_Given material_
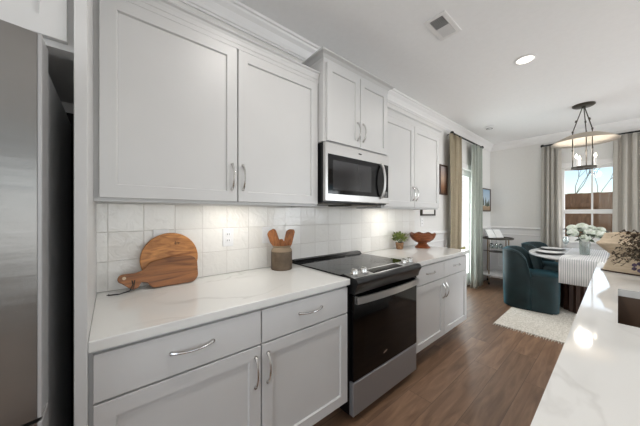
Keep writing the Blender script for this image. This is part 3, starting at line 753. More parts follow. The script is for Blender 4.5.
# paddle board in front
pbt = thing('paddle_cutting_board', 'dark wooden paddle board with looped handle lying before the round board', 'cutting board', (.09, .25, RC))
def arc(cx, cy, r, a0, a1, n=8): return [(cx+r*math.cos(math.radians(a0+(a1-a0)*i/n)), cy+r*math.sin(math.radians(a0+(a1-a0)*i/n))) for i in range(n+1)]
out = []
out += arc(.083, .045, .045, -90, 0)      # bottom right
out += arc(.073, .105, .055, 0, 75)       # top right
out += [(.04, .163), (0, .160), (-.06, .150)]
out += arc(-.090, .105, .038, 95, 160, 5)
out += [(-.150, .098), (-.175, .090)]
out += arc(-.225, .068, .024, 80, 250, 8)
out += [(-.205, .020), (-.185, .006), (-.165, .012), (-.150, .040), (-.125, .032)]
out += arc(-.085, .03, .03, 200, 270, 5)
b = MB(); b.prism(out, .017); Mp = lean(.098, .275, RC, math.radians(-15))
bmesh.ops.transform(b.bm, matrix=Mp, verts=b.bm.verts[:])
bmesh.ops.bevel(b.bm, geom=[e for e in b.bm.edges], offset=.002, segments=1, affect='EDGES', clamp_overlap=True)
pbo = b.build('board', M['board'], pbt)
b = MB(); b.lathe([(0, 0), (.008, 0), (.008, .001), (0, .001)], (0, 0, 0), 16)
bmesh.ops.transform(b.bm, matrix=Mp @ Matrix.Translation((-.222, .070, .0172)), verts=b.bm.verts[:]); b.build('hanging_hole', M['palewood'], pbt)
b = MB(); p0 = Mp @ Vector((-.19, .055, .018)); p1 = Mp @ Vector((-.2, .02, .02))
b.tube([p0, p0+Vector((.004, .004, -.02)), Vector((.125, .075, .925)), Vector((.13, .03, .919)), Vector((.115, -.01, .9175))], .0024, 6)
b.tube([p0+Vector((0, .012, 0)), Vector((.12, .09, .93)), Vector((.125, .035, .919)), Vector((.105, -.015, .9175))], .002, 6)
b.sphere((.112, -.008, .9195), .0045, 1); b.build('leather_cord', M['mattblack'], pbt, True)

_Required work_
Quote the listing above in full, except for the pictures.

_Task result_
Keep writing the Blender script for this image. This is part 3, starting at line 753. More parts follow. The script is for Blender 4.5.
# paddle board in front
pbt = thing('paddle_cutting_board', 'dark wooden paddle board with looped handle lying before the round board', 'cutting board', (.09, .25, RC))
def arc(cx, cy, r, a0, a1, n=8): return [(cx+r*math.cos(math.radians(a0+(a1-a0)*i/n)), cy+r*math.sin(math.radians(a0+(a1-a0)*i/n))) for i in range(n+1)]
out = []
out += arc(.083, .045, .045, -90, 0)      # bottom right
out += arc(.073, .105, .055, 0, 75)       # top right
out += [(.04, .163), (0, .160), (-.06, .150)]
out += arc(-.090, .105, .038, 95, 160, 5)
out += [(-.150, .098), (-.175, .090)]
out += arc(-.225, .068, .024, 80, 250, 8)
out += [(-.205, .020), (-.185, .006), (-.165, .012), (-.150, .040), (-.125, .032)]
out += arc(-.085, .03, .03, 200, 270, 5)
b = MB(); b.prism(out, .017); Mp = lean(.098, .275, RC, math.radians(-15))
bmesh.ops.transform(b.bm, matrix=Mp, verts=b.bm.verts[:])
bmesh.ops.bevel(b.bm, geom=[e for e in b.bm.edges], offset=.002, segments=1, affect='EDGES', clamp_overlap=True)
pbo = b.build('board', M['board'], pbt)
b = MB(); b.lathe([(0, 0), (.008, 0), (.008, .001), (0, .001)], (0, 0, 0), 16)
bmesh.ops.transform(b.bm, matrix=Mp @ Matrix.Translation((-.222, .070, .0172)), verts=b.bm.verts[:]); b.build('hanging_hole', M['palewood'], pbt)
b = MB(); p0 = Mp @ Vector((-.19, .055, .018)); p1 = Mp @ Vector((-.2, .02, .02))
b.tube([p0, p0+Vector((.004, .004, -.02)), Vector((.125, .075, .925)), Vector((.13, .03, .919)), Vector((.115, -.01, .9175))], .0024, 6)
b.tube([p0+Vector((0, .012, 0)), Vector((.12, .09, .93)), Vector((.125, .035, .919)), Vector((.105, -.015, .9175))], .002, 6)
b.sphere((.112, -.008, .9195), .0045, 1); b.build('leather_cord', M['mattblack'], pbt, True)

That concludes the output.